With the settlement of this mutiny Lord Howe’s long career of active service closed. Immediately afterwards he retired formally, as he some time before had actually, from the command of the Channel fleet, and on the 5th of August, 1799, he died full of years and honors; having lived just long enough to welcome the rising star of Nelson’s glory as it burst upon men’s sight at Cape St. Vincent and the Nile.

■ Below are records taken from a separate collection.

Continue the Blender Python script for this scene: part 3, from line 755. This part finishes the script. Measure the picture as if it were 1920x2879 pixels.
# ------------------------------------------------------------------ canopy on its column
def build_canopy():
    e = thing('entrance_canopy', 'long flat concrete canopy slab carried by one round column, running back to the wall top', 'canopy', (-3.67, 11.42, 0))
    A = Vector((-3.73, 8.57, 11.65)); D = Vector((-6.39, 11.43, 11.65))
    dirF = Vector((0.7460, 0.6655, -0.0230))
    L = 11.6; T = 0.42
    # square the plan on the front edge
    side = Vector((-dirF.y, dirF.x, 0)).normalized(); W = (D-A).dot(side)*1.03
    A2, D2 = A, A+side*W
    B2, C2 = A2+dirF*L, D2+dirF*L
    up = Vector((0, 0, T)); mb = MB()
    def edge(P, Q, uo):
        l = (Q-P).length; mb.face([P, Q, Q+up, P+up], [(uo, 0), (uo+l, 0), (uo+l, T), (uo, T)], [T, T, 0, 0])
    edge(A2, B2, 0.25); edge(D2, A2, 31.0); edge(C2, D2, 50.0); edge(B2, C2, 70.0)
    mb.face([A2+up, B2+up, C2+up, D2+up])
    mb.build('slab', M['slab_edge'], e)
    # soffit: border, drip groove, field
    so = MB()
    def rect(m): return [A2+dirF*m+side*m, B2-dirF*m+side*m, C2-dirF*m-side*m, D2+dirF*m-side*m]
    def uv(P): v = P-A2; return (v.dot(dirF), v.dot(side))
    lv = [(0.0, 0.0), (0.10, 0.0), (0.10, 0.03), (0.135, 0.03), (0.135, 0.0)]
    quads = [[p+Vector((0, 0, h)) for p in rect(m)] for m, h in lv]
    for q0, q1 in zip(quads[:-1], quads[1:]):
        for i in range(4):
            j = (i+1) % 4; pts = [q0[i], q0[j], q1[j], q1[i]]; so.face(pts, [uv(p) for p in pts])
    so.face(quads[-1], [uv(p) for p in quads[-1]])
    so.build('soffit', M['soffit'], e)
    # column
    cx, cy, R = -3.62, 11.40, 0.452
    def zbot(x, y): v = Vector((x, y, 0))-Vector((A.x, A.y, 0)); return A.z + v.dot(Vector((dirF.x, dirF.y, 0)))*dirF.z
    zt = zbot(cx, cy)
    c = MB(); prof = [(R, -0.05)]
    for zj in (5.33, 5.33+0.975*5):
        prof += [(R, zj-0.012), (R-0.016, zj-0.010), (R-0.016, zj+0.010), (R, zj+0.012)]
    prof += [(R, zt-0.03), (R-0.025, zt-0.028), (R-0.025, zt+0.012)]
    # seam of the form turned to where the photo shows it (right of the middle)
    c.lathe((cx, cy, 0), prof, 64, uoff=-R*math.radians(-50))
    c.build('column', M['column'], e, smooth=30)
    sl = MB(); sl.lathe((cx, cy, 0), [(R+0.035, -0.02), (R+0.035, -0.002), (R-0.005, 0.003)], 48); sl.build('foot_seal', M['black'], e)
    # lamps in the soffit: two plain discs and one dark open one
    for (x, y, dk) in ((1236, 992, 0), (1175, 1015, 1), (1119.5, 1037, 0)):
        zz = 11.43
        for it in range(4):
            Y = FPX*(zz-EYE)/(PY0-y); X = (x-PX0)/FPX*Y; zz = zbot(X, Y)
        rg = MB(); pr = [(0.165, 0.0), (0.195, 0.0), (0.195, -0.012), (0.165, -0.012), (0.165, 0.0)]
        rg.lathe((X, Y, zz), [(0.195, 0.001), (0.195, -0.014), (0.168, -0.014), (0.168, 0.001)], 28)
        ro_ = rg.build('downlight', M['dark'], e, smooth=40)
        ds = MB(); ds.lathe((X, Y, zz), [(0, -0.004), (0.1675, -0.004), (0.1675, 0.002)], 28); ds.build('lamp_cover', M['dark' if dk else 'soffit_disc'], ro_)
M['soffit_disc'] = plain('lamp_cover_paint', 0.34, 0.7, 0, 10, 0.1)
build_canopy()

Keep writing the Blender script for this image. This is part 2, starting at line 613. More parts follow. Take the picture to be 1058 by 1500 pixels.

Of the four British admirals whose careers have been sketched in The Atlantic, Howe alone inherited fortune and social rank; but he also fought his way far beyond the modest position bequeathed to him by his brother. Eminent all, though in varying manner and degree, each illustrated a distinct type in the same noble profession. All were admirable officers, but they differed greatly in original endowments and consequent development. It was intuitive with St. Vincent to take wide and far-sighted views, and to embody them in sustained, relentless action. Endued by nature with invincible energy and determination, he moved spontaneously and easily along his difficult path. He approached, although he did not attain genius. In Howe is seen rather the result of conscientious painstaking acting upon excellent abilities, but struggling always against a native heaviness and a temper both indolent and indulgent. A man of talent, he educates himself to acquirements which in his rival have the character of perception; and only under the spur of emergency does he rise to the height of greatness, to sink afterwards by his own weight. Both were great general officers, a claim which can scarcely be advanced for Saumarez and Exmouth, able, brilliant, and devoted as they were. Saumarez was the steadfast, skillful, accomplished master of his profession, but one whose aptitudes and tastes placed him in the great organization of the fleet as a principal subordinate rather than as head. Exmouth was the typical, innate seaman, intensely active, whose instincts are those of the partisan warrior, and who shines most in the freedom of detached Service. All bore a conspicuous part in the greatest war of modern times, with honor such that their names will be remembered as long as naval history endures.

A. T. Mahan.

  1. Parkman’s Montcalm and Wolfe, ii. 90.